• MATERIAL PROVIDED:
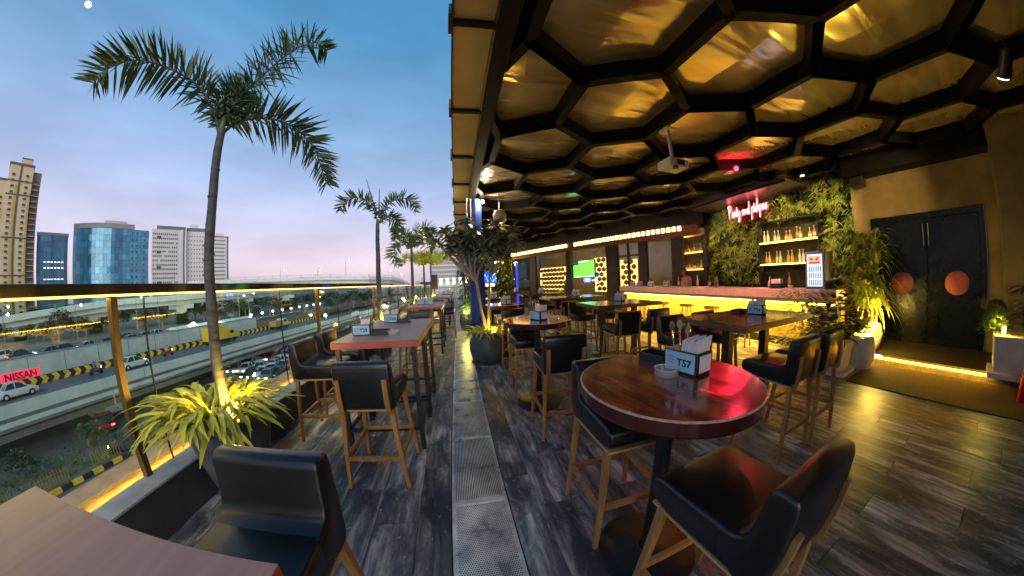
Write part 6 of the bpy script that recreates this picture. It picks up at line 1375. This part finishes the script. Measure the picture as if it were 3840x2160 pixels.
for k in range(17): MB().box(-hw+1.2, hw-2.2, -.1, .1, 1.5+k*HT/17.6, 2.6+k*HT/17.6).ob('ribbon_window', mat('grey ribbon', (.15, .155, .155), .4), t)
for i, (a0, a1, dd, tn) in enumerate(((-8.9, -7.9, 620, .016), (-7.7, -7.0, 640, .027), (-38.0, -36.2, 560, .006), (-34.5, -33.4, 560, .004))):
    t, hw = building('distant_tower', 'hazy distant tower on the horizon, %s from the left' % ORD[(2, 3, 0, 1)[i]], a0, a1, dd, 0, 20, GRY); H2 = hz(tn, dd); hzm = mat('hazy grey blue', (.36, .38, .44), .9)
    MB().box(-hw, hw, 0, 20, 0, H2).ob('wall', hzm, t); MB().box(-hw*.5, hw*.3, 2, 12, H2, H2+2).ob('roof_house', hzm, t)
# building closing the terrace
t = thing('end_building', 'pale glass and plaster building closing the far end of the terrace', 'building', (-1.9, 38, UZ))
MB().box(-2.0, 3.4, 0, 12, 0, CAM_Z+.085*40-UZ).ob('wall', GRYL, t); MB().box(-2.0, -.2, -.3, 11, CAM_Z+.085*40-UZ, CAM_Z+.15*40-UZ).ob('upper_tower', mat('blue grey glazing', (.16, .22, .28), .2, metal=.3), t)
for k in range(9): MB().box(-1.9, 3.2, -.05, .05, 7.6+k*.62, 7.95+k*.62).ob('ribbon_window', mat('dim window band', (.22, .23, .22), .3), t)
for k in range(6): MB().box(-1.6+k*.9, -1.2+k*.9, -.12, -.06, 7.2, 8.1).ob('lit_window', emis('lit end window', (1, .85, .6), 1.1), t)
eg = thing('end_railing', 'glass railing closing the far end of the terrace', 'railing', (0, 29.4, 0)); MB().box(-2.1, 4.5, -.03, .03, 1.15, 1.2).ob('top_rail', STEELD, eg); MB().box(-2.1, 4.5, -.01, .01, .0, 1.149).ob('glass_panel', RAILG, eg)
for k in range(5): MB().box(-2.1+k*1.6-.03, -2.1+k*1.6+.03, -.028, .028, 0, 1.149).ob('post', POSTM, eg)
# moon
mo = pol(-70.9, 900, CAM_Z+.7174*900); MB().lathe([(7.5*sin(pi*i/12)+.001, -7.5*cos(pi*i/12)) for i in range(13)], n=24).ob('moon', emis('moonlight', (.95, .96, 1), 1.6), smooth=True).location = mo
tag(bpy.data.objects['moon'], 'white moon high in the upper left sky', 'moon')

• WHAT THE EXERCISE ASKS: Set the pictures aside and transcribe the data above exactly.

• SOLUTION FOR THIS TASK:
Write part 6 of the bpy script that recreates this picture. It picks up at line 1375. This part finishes the script. Measure the picture as if it were 3840x2160 pixels.
for k in range(17): MB().box(-hw+1.2, hw-2.2, -.1, .1, 1.5+k*HT/17.6, 2.6+k*HT/17.6).ob('ribbon_window', mat('grey ribbon', (.15, .155, .155), .4), t)
for i, (a0, a1, dd, tn) in enumerate(((-8.9, -7.9, 620, .016), (-7.7, -7.0, 640, .027), (-38.0, -36.2, 560, .006), (-34.5, -33.4, 560, .004))):
    t, hw = building('distant_tower', 'hazy distant tower on the horizon, %s from the left' % ORD[(2, 3, 0, 1)[i]], a0, a1, dd, 0, 20, GRY); H2 = hz(tn, dd); hzm = mat('hazy grey blue', (.36, .38, .44), .9)
    MB().box(-hw, hw, 0, 20, 0, H2).ob('wall', hzm, t); MB().box(-hw*.5, hw*.3, 2, 12, H2, H2+2).ob('roof_house', hzm, t)
# building closing the terrace
t = thing('end_building', 'pale glass and plaster building closing the far end of the terrace', 'building', (-1.9, 38, UZ))
MB().box(-2.0, 3.4, 0, 12, 0, CAM_Z+.085*40-UZ).ob('wall', GRYL, t); MB().box(-2.0, -.2, -.3, 11, CAM_Z+.085*40-UZ, CAM_Z+.15*40-UZ).ob('upper_tower', mat('blue grey glazing', (.16, .22, .28), .2, metal=.3), t)
for k in range(9): MB().box(-1.9, 3.2, -.05, .05, 7.6+k*.62, 7.95+k*.62).ob('ribbon_window', mat('dim window band', (.22, .23, .22), .3), t)
for k in range(6): MB().box(-1.6+k*.9, -1.2+k*.9, -.12, -.06, 7.2, 8.1).ob('lit_window', emis('lit end window', (1, .85, .6), 1.1), t)
eg = thing('end_railing', 'glass railing closing the far end of the terrace', 'railing', (0, 29.4, 0)); MB().box(-2.1, 4.5, -.03, .03, 1.15, 1.2).ob('top_rail', STEELD, eg); MB().box(-2.1, 4.5, -.01, .01, .0, 1.149).ob('glass_panel', RAILG, eg)
for k in range(5): MB().box(-2.1+k*1.6-.03, -2.1+k*1.6+.03, -.028, .028, 0, 1.149).ob('post', POSTM, eg)
# moon
mo = pol(-70.9, 900, CAM_Z+.7174*900); MB().lathe([(7.5*sin(pi*i/12)+.001, -7.5*cos(pi*i/12)) for i in range(13)], n=24).ob('moon', emis('moonlight', (.95, .96, 1), 1.6), smooth=True).location = mo
tag(bpy.data.objects['moon'], 'white moon high in the upper left sky', 'moon')